Bevor wir ins Basecamp aufbrechen konnten, stand erst einmal Packen auf dem Programm. Sämtliches Gepäck für die ganze Expeditionscrew musste auf Transportschlitten geladen werden – Dufflebags, Boardbags, Expeditionszelte, zwei Jurten, Essensvorräte, ein Ofen, Kerosinvorräte, eine mobile Küche, Film- und Fotomaterial. Erneut standen wir vor einem Materialberg. Irgendwie schafften wir es aber, alles auf die Transportschlitten und Snowmobile aufzuladen und zu verschnüren. Voller Erwartungen, aber auch mit gebührendem Respekt vor den kommenden Tagen setzten wir uns auf die Snowmobile und warteten auf den Startschuss von Steve: «We’re ready boys! Let’s go!»
Dem Snowmobil von Steve folgend brach unsere Schlitten-Karawane endlich aus Longyearbyen Richtung Südwesten auf. Vor uns ein Tagesritt durch ewig lange Gletschertäler, vorbei an der russischen Kohlemine Barentsburg am Grønfjord und weiter zum Pass am Christophersenfjellet.
Wir waren völlig überwältigt von der Schönheit der arktischen Landschaft.
Steve mahnte uns immer wieder zur Gelassenheit. Die Krönung sollte erst noch kommen! Denn erst von diesem Pass runter, hinab auf den massiven Fridtjovbreen würden wir sehen, wohin uns unsere Reise eigentlich hinführte.
Als hätte er es geahnt, war die Euphorie bei den einen wohl etwas zu gross und der erste Rollover mit dem Snowmobil samt Schlitten war auf halbem Weg Tatsache. Glücklicherweise verletzte sich niemand dabei und via Ferndiagnose übers Satellitentelefon konnten wir sogar das Snowmobil wieder zum Laufen bringen. Das nötige Glück schien also auf unserer Seite zu stehen und es blieb nur zu hoffen, dass dies auch so bleiben würde. Denn es gab schönere Vorstellungen, als in der rauen Wildnis von Svalbard einen Rettungsnotruf absetzen zu müssen, notabene am ersten Tag unserer eigentlichen Expedition.

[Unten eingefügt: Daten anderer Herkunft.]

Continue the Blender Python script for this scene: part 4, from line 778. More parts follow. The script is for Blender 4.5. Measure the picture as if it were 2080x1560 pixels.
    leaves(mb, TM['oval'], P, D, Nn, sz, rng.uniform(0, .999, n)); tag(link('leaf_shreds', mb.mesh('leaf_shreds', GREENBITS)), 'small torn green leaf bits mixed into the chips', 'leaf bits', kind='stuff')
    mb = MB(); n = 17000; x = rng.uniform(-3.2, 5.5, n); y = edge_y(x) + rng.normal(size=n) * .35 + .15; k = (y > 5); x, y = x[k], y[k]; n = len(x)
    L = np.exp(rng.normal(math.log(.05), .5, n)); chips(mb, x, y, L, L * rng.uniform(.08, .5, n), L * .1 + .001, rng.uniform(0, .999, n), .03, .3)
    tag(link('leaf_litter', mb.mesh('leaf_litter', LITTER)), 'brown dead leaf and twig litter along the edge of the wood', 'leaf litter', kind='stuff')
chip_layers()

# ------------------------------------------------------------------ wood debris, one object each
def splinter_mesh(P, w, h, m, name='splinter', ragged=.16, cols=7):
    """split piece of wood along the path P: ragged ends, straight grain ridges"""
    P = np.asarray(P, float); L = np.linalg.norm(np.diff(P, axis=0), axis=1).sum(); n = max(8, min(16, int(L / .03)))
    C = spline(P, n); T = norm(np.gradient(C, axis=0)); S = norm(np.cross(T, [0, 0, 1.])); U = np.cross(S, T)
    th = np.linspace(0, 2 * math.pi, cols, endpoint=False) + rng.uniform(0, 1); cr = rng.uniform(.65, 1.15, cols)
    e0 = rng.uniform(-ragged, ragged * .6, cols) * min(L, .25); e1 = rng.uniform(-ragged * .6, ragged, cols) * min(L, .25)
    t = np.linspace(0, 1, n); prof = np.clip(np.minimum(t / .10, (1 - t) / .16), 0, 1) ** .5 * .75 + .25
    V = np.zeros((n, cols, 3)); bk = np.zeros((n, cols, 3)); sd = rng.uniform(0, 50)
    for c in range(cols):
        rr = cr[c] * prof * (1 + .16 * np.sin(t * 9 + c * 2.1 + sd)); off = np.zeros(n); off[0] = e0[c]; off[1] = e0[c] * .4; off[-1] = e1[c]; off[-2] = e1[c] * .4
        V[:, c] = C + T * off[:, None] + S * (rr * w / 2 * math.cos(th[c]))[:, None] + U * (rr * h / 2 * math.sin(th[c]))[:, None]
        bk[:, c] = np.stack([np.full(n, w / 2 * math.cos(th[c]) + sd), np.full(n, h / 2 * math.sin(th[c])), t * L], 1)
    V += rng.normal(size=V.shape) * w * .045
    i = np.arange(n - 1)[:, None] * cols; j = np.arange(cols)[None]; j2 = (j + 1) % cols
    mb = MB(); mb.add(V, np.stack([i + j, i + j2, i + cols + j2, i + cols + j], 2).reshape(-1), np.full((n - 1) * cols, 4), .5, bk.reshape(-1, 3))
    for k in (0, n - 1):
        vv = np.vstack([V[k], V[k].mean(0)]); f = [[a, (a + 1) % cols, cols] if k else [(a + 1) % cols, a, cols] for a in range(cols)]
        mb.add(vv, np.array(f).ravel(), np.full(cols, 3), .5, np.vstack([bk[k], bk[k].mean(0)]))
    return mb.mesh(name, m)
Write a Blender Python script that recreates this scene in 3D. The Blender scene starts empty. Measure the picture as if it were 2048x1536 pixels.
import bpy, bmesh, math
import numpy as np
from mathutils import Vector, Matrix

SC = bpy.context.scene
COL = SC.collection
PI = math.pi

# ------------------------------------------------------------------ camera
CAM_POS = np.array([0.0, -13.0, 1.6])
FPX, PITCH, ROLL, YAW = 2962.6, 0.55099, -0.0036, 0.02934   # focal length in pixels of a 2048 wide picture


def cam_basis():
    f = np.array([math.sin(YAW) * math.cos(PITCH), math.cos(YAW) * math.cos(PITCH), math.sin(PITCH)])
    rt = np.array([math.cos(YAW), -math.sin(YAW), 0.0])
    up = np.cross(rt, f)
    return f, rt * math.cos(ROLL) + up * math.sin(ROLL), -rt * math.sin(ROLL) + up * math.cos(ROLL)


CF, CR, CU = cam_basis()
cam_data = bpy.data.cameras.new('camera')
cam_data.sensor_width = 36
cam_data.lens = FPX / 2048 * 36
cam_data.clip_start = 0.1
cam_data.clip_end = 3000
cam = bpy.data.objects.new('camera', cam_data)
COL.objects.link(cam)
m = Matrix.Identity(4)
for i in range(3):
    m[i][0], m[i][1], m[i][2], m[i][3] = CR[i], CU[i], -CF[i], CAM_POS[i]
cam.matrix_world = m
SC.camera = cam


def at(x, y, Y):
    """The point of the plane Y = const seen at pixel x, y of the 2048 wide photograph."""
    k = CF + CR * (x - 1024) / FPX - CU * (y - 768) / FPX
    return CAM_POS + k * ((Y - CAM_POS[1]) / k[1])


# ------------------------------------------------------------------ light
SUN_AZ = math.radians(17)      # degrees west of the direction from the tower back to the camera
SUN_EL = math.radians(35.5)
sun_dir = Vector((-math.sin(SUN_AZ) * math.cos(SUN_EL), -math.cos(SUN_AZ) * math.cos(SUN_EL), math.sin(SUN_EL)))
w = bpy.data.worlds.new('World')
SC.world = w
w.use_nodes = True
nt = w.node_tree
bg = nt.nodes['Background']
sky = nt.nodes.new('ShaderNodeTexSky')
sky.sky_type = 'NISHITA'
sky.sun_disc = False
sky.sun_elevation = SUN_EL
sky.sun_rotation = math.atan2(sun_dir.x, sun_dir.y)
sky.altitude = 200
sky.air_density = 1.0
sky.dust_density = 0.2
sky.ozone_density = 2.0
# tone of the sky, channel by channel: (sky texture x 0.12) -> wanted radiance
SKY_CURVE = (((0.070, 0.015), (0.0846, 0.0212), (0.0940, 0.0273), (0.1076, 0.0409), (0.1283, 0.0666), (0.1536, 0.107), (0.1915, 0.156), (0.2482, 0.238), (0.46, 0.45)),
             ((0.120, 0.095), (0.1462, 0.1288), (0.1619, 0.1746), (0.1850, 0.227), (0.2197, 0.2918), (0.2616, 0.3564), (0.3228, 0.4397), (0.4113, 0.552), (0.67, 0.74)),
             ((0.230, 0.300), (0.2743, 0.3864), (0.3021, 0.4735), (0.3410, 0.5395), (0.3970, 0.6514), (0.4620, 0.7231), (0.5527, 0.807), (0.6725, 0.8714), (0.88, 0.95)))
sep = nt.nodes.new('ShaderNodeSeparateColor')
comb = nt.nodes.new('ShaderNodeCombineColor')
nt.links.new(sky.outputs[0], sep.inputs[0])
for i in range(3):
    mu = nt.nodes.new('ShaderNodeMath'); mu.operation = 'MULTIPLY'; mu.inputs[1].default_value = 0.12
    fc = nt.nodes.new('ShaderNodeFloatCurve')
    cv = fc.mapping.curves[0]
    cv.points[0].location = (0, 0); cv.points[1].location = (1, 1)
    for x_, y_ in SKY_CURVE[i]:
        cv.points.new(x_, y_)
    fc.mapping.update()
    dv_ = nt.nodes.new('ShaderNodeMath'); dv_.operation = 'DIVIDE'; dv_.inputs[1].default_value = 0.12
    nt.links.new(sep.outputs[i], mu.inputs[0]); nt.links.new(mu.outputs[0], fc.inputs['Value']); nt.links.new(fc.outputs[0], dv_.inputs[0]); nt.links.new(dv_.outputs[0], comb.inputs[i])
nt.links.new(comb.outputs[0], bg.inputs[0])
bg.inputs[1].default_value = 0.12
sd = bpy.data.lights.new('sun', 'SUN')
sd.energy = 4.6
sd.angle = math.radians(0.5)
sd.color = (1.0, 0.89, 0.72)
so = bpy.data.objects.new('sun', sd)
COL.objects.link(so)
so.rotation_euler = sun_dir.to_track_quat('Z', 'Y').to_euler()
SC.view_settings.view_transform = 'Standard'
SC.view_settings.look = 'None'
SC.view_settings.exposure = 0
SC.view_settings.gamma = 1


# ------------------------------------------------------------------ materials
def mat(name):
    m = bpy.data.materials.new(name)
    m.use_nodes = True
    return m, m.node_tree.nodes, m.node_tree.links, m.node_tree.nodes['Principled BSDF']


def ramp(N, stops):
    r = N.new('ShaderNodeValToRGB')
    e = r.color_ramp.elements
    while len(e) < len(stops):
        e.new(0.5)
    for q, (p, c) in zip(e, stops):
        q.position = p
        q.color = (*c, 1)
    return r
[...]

Steve hatte nicht zu viel versprochen. Die ersten Blicke über den Fridtjovbreen, den grössten Gletscher des zentralen Nordenskiöld Lands, entschädigten für alle Strapazen da draussen. Es blieb uns buchstäblich die Luft im Hals stecken vor lauter unberührter, tief eingeschneiter Peaks. So viele unglaublich schöne Couloirs in allen Himmelsrichtungen, dass wir uns kaum entscheiden konnten, welche denn fahrbar sein könnten. Eines der eindrücklicheren davon war das eigens von Steve benannte Tight Butt Hole Couloir.
Was auch immer der Hintergrund dieses Namens war, dachten wir uns mit einem Lächeln und fuhren das letzte Stück hinunter zum Van Mijenfjorden. Von der Gletscherzunge aus, ging es nur noch kurz seitlich einen hufeisenförmigen Bergkessel hinauf auf eine Anhöhe des Sagabreens.
Da standen wir nun also, am Ort unserer Träume, umringt von der Bergkette des Hanekammens. Irgendwie unwirklich, plötzlich mittendrin zu stehen. Mitten in dem Ort, welchen wir bisher nur von Bildern kannten. Bilder, welche Ryan vor zwei Jahren während einer Schiffsreise durch die Fjorde von Svalbard geschossen hatte.